IMF: U.S.-China Trade War to Hurt Global Economic Growth

10 October, 2018
IMF: U.S.-China Trade War to Hurt Global Economic Growth
The escalating U.S.-China trade war will inhibit global economic growth this year and next, the International Monetary Fund said Tuesday, even as U.S. President Donald Trump again threatened to impose higher tariffs on Chinese exports sent to the United States.

In a new assessment issued at its meeting in Bali, Indonesia, the IMF predicted that "everyone is going to suffer," as the U.S. and China -- the world's two biggest economies -- spar over tariffs and other trade issues. It said the dispute between the U.S. and China would especially leave developing economies vulnerable to sudden stresses.

The international finance agency dropped its projection for world economic growth by two-tenths of a percentage point for both 2018 and 2019 to 3.7 percent, the first time it had trimmed its economic outlook in more than two years.

It predicted 2.9 percent U.S. growth this year, dropping to 2.5 percent next year, and to 1.8 percent in 2020, as the effect of U.S. tax cuts wears off and the trade war with China inhibits growth.

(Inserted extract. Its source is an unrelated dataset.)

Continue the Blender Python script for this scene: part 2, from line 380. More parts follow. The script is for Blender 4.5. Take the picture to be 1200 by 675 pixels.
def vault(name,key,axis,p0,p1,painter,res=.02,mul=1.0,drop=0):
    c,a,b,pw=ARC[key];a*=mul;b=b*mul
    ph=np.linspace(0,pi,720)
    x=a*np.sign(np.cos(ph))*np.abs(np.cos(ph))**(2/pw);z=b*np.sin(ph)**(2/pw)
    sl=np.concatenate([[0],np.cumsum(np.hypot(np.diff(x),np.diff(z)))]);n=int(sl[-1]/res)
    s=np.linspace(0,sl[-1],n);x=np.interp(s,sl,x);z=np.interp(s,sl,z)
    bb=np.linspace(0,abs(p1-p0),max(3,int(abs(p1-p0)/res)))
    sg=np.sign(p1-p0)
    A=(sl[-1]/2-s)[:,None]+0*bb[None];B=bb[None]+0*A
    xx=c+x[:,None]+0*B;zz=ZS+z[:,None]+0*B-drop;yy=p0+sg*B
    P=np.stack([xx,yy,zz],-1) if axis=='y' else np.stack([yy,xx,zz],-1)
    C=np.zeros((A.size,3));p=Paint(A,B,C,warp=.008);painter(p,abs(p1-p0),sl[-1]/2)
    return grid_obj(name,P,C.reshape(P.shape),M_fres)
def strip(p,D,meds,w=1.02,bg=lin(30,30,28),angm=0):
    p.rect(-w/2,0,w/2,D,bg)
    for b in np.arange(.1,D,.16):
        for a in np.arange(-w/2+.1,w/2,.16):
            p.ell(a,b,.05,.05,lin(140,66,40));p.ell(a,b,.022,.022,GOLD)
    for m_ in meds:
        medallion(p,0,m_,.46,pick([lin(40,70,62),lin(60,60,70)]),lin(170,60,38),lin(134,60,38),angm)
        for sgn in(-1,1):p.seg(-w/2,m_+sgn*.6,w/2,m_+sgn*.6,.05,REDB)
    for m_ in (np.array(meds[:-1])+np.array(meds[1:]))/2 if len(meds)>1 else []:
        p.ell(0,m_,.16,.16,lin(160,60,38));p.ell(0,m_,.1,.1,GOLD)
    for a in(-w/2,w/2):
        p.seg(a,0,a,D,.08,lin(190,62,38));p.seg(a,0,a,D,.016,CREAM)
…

Workers stand in line next to a container ship at a port in Qingdao in China's eastern Shandong province on April 8, 2018. /AFP
"There is no denying that the susceptibility to large global shocks has risen," the IMF's top economist Maurice Obstfeld told reporters.

The U.S. and China have imposed higher tariffs on tens of billions of dollars' worth of products the two countries have exported to each other, with no immediate end in sight to the tit-for-tat dispute. Trump has justified the higher U.S. tariffs as a response to the trade imbalance between the two countries, and China has swiftly responded with higher levies on U.S. imports.

Last year, China shipped goods worth $375 billion more to the U.S. than it took in from the United States, a figure Trump has often said he wants to curb sharply in an effort to promote American businesses.

Trump renewed his threat to impose tariffs on $267 billion worth of additional Chinese imports if Beijing retaliates further with its own higher levies on U.S. products entering China.

"China wants to make a deal, and I say they're not ready yet," Trump said. "I just say they're not ready yet. And we've canceled a couple of meetings because I say they're not ready to make a deal."

He contended that China had "already retaliated" against his tariff increases. In September, Trump imposed tariffs on nearly $200 billion of Chinese imports, with China responding with higher tariffs on about $60 billion of U.S. imports.